The designed MMA can be applicable in the field of 5G sub-6 GHz antenna design, such as the mutual coupling reduction in MIMO antenna elements, by placing the MMA horizontally between two antennae [55,56] or vertically [57], RCS reduction, and EMI shielding [49], SAR reduction [58,59], IoT applications [60], microwave range sensing [61] etc. The existing sub 6-GHz MMA in [55,56] achieved a single frequency at 5.5 GHz and 5.1 GHz frequency with EMR values of 6.05 and 12, respectively. The fractal-based MMA in [57] shows absorption peaks at a 3.5 GHz frequency with an EMR of 9.96. Additionally, the proposed MMA achieved a higher EMR value than [49,58,59,61] and multiple absorption frequency bands, which make the proposed one preferable over existing MMAs in the range of sub-6 GHz frequency for 5G applications.

6. Conclusions

This paper presents a single-negative square split-ring resonator metamaterial absorber for the 5G sub-6 GHz license and the unlicensed frequency spectrum. The proposed MMA achieved 99% maximum absorption at 4.9 GHz frequency with high-quality factors at 2.5 GHz, 4.9 GHz, and 6 GHz resonance frequency. The EMR value of the designed MMA represents that the proposed one is more compact than the existing MMAs, which is vital for the size and cost of the device. The proposed MMA’s TE results and metamaterial property analysis are presented and discussed in detail. An equivalent circuit model is also presented, which will help designers in the upcoming generation of efficient absorbers for relative applications.
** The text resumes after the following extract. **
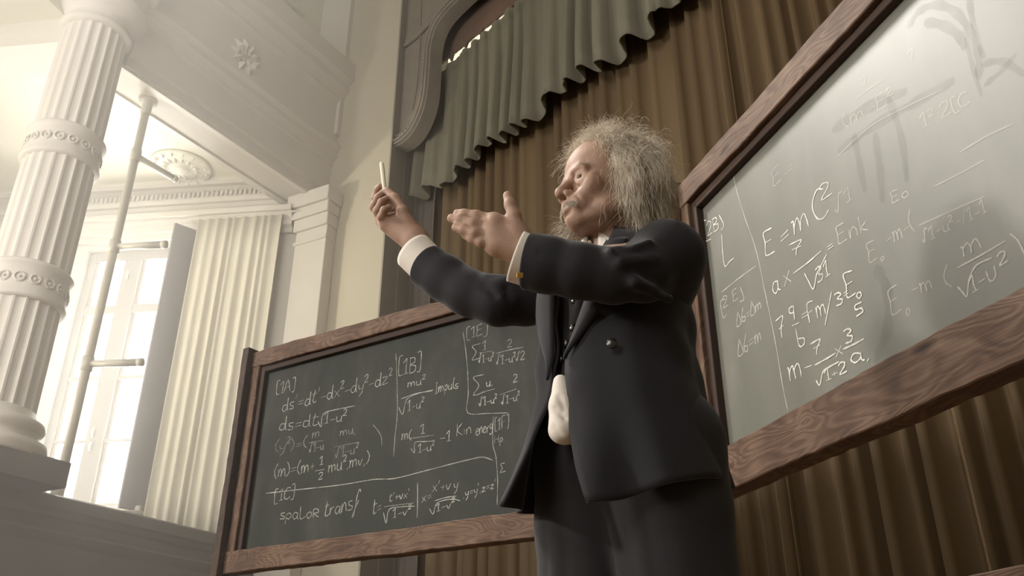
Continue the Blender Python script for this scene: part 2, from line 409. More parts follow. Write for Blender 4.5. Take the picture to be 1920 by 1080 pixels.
pleats(UPB, UPB.az(-20.6), UPB.az(-17.1), zz, 11.0, .12, .05, 7, 'gallery_curtain', M_WCURT, 3, label='pale pleated curtain above the canted gallery front', cat='curtain')
p0 = UPB.px(540, 0, .35); p1 = UPB.px(606, 57, .35); p0 = p1+(p0-p1)*3
mesh('curtain_rail', tube([p0, p1], .035, 12), M_PIPE, label='thin round rail ending in front of the pale green gallery wall', cat='rail')
# wall beside the stage, its shaded corner pier, the pilaster
sJ = STG.az(-9.55); sP = STG.az(-12.97); zTOP = 11.5
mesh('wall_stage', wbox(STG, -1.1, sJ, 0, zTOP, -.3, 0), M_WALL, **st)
mesh('corner_pier', wbox(STG, STG.az(-15.6), STG.sz(655, 100)[0], zt_b-1.0, zTOP, 0, .07), M_PLASTER, label='shallow plaster pier rising above the gallery front beside the plain stage wall', cat='pier')
f0, f1 = STG.az(-15.80, .16), STG.az(-13.68, .16)
pil = empty('pilaster', STG.pt((f0+f1)/2, 0, .1), 'white square pilaster with stepped capital carrying the end of the canted gallery front', 'pilaster')
mesh('shaft', wbev(STG, f0, f1, 0, ZS-.45, .002, .16, .006), M_TRIMW, pil)
for i, (z0, z1, g) in enumerate(((ZS-.62, ZS-.58, .02), (ZS-.45, ZS-.30, .03), (ZS-.30, ZS-.17, .06), (ZS-.17, ZS-.0, .10))):
    mesh('capital_step', wbev(STG, f0-g, f1+g*.5, z0, z1, .002, .16+g, .008), M_TRIMW, pil)
# jamb of the stage opening, running back from the plain wall
JB = Wall(STG.pt(sJ, 0)[:2], 24.0)
jz = 5.1+CAM_Z
jd = JB.d
Pj = STG.pt(sJ, 0)
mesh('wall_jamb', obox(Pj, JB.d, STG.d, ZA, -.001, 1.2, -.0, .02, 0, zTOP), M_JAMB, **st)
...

Finally, a detailed comparison is also made, prioritizing the proposed one over existing work regarding size, absorption percentage, and specific frequency applications. Therefore, the proposed MMA can be utilized in mobile phones or other electronic devices to reduce SAR by absorbing EM waves and isolation reduction between two antennas. Additionally, it can be used in the energy-harvesting application of microwave frequency.